* **Your instructions**: Your output must be the lines below from the line containing "Write the bpy" to the line containing "R = math.radians", both lines included, reproduced exactly and without pictures.

* **Extracted material**:
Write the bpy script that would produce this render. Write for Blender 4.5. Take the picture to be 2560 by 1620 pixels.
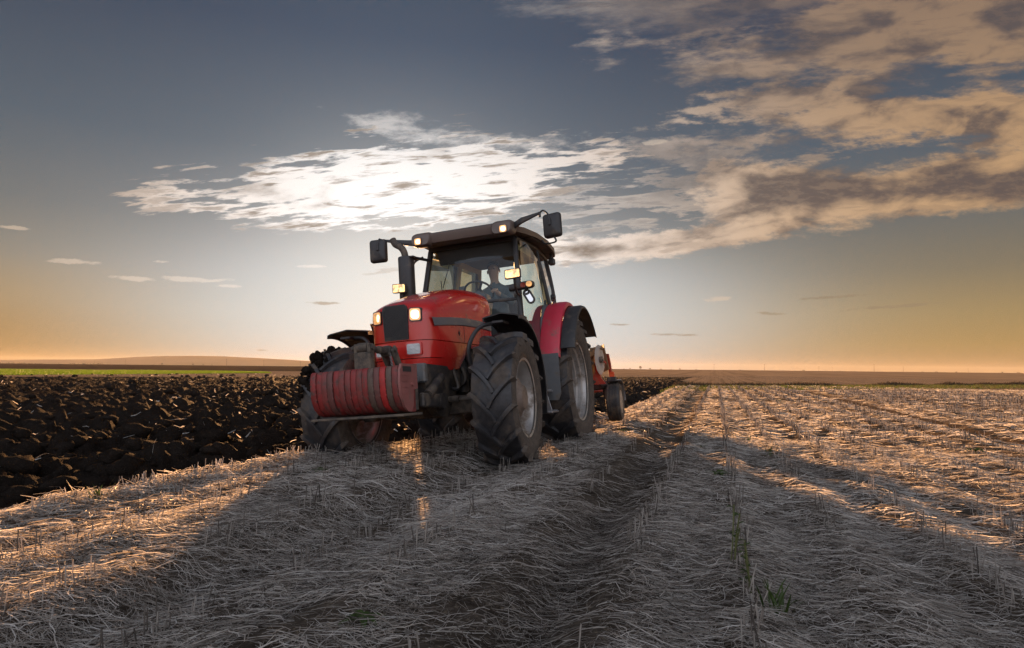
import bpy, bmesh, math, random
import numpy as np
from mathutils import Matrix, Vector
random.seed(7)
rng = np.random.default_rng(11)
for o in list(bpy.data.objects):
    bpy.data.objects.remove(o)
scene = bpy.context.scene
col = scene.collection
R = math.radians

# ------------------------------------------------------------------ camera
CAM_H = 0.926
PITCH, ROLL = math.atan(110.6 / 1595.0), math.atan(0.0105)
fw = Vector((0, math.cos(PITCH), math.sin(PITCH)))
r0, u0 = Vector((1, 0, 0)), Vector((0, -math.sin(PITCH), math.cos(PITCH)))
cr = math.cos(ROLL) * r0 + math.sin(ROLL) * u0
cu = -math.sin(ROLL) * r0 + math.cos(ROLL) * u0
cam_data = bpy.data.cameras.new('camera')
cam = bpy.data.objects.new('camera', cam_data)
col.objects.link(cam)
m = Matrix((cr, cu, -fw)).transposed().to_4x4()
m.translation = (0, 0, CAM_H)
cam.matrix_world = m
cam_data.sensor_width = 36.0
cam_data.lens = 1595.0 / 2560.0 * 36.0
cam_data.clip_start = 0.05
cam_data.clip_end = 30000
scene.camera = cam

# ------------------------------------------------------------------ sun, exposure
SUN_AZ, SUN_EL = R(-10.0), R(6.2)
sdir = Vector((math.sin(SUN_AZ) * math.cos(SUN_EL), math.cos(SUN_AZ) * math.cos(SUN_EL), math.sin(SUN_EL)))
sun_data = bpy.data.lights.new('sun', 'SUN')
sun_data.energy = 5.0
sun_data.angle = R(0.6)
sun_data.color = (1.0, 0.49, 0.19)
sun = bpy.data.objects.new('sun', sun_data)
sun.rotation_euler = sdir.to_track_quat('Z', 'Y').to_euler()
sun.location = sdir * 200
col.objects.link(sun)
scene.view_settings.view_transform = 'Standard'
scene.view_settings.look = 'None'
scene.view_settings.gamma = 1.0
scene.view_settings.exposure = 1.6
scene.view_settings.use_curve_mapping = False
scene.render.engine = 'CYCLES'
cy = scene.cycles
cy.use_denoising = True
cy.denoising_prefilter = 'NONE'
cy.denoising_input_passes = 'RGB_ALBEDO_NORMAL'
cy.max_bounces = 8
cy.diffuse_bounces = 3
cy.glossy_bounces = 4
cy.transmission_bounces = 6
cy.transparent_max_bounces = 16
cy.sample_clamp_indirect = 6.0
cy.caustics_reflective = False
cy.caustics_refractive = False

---

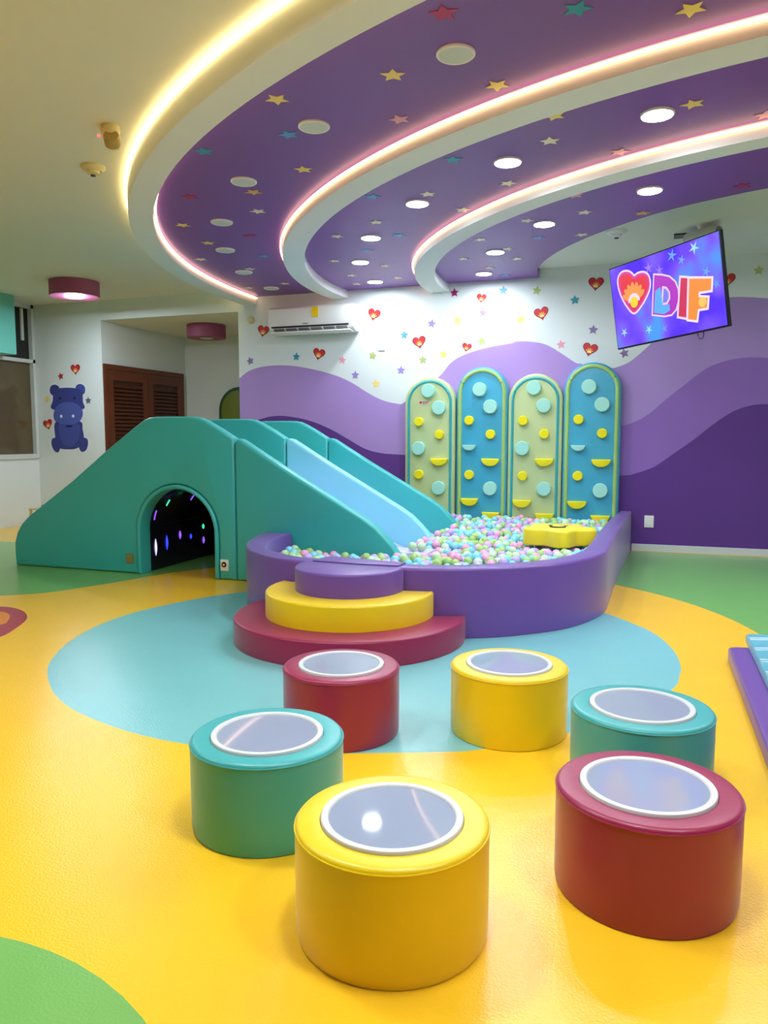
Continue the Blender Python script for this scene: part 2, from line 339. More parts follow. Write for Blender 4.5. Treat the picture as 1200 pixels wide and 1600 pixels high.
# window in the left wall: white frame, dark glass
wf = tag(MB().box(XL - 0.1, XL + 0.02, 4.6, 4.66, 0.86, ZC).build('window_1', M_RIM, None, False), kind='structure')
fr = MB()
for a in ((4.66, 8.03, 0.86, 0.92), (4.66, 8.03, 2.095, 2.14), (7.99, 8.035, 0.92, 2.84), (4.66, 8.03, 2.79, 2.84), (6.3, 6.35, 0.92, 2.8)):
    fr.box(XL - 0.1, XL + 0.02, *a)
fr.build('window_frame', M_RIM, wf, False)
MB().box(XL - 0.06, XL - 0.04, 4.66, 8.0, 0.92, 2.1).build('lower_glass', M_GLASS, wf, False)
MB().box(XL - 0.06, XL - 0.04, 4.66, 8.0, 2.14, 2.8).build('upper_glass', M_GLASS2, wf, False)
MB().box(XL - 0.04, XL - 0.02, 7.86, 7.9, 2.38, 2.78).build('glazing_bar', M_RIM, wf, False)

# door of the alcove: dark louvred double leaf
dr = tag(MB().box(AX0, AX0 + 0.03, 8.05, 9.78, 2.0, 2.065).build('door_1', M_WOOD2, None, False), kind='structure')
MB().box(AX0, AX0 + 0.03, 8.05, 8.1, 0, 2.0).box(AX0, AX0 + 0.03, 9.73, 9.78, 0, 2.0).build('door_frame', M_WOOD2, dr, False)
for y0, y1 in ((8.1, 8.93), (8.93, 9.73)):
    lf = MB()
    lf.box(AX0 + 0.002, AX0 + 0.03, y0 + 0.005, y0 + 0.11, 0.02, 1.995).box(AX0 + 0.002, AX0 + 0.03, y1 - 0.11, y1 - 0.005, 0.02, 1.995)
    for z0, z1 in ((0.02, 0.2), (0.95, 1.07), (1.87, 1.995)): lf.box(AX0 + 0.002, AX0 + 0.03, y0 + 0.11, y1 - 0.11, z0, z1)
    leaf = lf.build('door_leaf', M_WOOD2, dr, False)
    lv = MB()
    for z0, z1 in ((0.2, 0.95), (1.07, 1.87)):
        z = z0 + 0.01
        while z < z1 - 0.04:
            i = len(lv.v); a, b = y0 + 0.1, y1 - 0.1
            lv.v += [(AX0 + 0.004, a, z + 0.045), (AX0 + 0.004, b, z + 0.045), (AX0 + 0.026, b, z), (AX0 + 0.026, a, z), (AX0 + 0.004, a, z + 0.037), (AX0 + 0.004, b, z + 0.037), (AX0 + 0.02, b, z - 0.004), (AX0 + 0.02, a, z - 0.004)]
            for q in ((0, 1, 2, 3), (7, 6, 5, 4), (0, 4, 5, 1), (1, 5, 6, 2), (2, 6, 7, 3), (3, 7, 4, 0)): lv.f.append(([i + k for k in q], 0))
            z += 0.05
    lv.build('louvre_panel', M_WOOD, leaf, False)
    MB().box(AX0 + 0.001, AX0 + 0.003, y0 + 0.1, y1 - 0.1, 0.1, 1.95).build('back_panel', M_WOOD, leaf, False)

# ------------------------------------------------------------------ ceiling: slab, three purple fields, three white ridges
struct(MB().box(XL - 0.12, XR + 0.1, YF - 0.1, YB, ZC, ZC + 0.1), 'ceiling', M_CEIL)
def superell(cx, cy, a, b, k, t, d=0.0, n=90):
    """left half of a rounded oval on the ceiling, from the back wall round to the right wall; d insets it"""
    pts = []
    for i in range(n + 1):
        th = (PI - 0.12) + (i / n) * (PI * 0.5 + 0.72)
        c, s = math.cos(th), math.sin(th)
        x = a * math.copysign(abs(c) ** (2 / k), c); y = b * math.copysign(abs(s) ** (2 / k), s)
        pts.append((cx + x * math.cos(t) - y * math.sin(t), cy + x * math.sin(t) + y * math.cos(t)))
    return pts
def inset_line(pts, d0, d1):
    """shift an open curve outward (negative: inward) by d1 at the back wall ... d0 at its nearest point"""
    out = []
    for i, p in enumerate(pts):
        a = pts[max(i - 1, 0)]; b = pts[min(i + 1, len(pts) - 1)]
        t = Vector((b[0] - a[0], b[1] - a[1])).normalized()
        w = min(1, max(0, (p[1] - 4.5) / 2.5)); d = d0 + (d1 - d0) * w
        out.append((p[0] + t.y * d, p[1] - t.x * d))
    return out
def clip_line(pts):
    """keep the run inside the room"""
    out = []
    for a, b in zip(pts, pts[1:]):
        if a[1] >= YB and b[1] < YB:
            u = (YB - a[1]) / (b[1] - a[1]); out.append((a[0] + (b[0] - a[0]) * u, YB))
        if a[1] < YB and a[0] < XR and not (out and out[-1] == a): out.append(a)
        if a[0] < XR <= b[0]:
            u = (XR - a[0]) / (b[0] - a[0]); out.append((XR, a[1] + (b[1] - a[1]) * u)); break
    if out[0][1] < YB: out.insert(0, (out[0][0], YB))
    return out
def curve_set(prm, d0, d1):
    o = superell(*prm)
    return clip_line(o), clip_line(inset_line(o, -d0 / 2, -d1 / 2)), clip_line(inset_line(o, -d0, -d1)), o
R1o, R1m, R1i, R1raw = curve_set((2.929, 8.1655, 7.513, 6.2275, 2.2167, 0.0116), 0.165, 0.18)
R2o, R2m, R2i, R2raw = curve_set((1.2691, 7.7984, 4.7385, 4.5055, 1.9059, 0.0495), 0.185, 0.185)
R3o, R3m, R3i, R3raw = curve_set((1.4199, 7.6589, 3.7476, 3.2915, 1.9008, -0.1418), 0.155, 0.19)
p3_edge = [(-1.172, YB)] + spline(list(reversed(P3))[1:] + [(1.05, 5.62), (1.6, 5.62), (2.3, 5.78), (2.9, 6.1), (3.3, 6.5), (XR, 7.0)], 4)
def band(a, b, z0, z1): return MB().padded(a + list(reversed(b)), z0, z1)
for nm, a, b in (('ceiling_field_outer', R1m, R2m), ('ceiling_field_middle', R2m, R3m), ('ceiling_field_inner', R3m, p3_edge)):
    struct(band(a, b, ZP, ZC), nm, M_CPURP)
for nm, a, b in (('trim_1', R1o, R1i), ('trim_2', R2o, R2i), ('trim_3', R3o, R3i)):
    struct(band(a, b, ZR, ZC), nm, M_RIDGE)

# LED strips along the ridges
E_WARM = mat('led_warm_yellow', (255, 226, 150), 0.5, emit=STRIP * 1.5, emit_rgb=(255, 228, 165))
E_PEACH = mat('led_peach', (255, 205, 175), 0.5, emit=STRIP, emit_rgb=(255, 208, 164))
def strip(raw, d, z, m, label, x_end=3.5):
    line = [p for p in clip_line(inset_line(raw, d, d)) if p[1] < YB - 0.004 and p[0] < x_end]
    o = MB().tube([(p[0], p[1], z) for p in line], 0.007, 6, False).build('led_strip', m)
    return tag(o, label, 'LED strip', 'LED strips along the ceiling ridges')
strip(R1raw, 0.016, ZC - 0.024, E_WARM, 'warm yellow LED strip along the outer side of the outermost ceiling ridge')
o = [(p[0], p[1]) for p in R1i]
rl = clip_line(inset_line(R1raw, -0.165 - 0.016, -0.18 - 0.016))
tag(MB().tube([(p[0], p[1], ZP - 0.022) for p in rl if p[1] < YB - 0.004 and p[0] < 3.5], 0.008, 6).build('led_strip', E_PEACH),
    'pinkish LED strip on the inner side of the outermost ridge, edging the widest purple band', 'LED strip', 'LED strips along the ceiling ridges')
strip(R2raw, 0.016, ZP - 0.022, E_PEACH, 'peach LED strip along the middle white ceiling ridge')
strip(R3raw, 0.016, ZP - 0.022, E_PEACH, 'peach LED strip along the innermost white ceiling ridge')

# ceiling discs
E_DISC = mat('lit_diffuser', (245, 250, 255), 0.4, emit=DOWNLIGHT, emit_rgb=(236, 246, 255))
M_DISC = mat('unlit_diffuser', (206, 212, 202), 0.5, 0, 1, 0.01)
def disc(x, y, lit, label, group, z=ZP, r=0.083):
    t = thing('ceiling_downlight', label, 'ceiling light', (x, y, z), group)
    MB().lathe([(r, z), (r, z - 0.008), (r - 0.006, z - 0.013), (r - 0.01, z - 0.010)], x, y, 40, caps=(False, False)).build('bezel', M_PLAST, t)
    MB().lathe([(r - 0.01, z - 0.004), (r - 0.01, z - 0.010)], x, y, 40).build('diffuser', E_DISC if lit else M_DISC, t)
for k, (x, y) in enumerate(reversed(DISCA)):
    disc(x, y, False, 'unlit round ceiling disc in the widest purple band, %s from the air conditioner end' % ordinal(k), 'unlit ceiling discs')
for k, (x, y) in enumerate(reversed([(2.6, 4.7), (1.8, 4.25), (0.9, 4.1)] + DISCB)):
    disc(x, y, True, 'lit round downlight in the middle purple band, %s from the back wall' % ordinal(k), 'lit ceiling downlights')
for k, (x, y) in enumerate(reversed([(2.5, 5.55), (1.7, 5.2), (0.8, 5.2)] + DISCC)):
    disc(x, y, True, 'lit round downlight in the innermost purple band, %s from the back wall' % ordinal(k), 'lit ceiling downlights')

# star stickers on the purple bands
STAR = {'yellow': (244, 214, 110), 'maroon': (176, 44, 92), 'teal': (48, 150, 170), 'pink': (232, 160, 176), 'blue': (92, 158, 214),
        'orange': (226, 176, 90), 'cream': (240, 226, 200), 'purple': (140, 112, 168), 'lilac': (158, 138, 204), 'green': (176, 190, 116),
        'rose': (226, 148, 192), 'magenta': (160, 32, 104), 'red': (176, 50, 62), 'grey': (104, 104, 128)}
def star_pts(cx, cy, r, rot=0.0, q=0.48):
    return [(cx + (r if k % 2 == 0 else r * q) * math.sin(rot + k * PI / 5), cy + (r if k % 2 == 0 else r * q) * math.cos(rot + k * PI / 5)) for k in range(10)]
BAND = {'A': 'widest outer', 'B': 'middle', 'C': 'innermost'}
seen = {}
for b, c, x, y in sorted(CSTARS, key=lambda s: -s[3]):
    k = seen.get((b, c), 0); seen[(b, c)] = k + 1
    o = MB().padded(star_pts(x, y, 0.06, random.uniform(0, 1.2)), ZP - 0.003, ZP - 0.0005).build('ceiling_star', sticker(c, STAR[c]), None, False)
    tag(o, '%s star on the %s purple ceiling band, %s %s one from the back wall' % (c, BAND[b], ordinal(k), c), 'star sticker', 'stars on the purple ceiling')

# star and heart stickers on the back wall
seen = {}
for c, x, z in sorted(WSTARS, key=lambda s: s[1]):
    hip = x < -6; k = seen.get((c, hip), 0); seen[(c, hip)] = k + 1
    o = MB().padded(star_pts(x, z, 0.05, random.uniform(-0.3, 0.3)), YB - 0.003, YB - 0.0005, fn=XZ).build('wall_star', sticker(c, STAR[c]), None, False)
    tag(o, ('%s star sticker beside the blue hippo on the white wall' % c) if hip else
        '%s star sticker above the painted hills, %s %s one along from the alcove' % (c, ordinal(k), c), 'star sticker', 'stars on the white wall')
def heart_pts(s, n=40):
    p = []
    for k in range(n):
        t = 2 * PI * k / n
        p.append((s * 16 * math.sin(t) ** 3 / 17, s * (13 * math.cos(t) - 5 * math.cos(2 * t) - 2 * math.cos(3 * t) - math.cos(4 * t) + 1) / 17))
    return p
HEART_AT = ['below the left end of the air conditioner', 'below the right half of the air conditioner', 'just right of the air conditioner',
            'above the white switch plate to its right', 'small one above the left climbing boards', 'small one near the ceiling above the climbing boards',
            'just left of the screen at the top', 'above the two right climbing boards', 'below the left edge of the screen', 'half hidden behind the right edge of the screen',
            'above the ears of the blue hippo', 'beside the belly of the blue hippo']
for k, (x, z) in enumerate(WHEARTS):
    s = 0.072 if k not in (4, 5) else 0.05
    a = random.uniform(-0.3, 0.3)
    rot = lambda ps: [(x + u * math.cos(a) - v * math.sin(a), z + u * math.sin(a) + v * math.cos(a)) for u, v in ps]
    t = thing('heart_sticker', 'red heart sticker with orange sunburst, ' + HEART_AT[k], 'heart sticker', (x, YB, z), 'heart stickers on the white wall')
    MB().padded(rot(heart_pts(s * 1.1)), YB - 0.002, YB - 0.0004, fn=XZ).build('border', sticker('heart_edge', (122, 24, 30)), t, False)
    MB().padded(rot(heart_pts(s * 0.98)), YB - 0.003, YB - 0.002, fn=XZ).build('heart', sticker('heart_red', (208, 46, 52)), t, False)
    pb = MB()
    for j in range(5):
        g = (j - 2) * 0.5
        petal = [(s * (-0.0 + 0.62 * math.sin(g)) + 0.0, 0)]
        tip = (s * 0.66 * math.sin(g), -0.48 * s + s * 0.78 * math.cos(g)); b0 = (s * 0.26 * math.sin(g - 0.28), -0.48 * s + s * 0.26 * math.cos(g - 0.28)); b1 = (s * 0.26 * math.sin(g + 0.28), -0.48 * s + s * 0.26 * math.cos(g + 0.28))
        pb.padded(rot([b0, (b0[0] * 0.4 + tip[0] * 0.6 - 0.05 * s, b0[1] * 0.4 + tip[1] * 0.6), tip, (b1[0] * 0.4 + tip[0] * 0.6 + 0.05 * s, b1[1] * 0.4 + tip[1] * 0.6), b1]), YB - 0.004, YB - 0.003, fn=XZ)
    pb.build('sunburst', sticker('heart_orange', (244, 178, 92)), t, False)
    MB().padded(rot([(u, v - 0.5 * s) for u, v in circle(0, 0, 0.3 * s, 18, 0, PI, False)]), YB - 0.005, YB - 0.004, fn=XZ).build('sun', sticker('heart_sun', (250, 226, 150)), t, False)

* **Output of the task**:
Write the bpy script that would produce this render. Write for Blender 4.5. Take the picture to be 2560 by 1620 pixels.
import bpy, bmesh, math, random
import numpy as np
from mathutils import Matrix, Vector
random.seed(7)
rng = np.random.default_rng(11)
for o in list(bpy.data.objects):
    bpy.data.objects.remove(o)
scene = bpy.context.scene
col = scene.collection
R = math.radians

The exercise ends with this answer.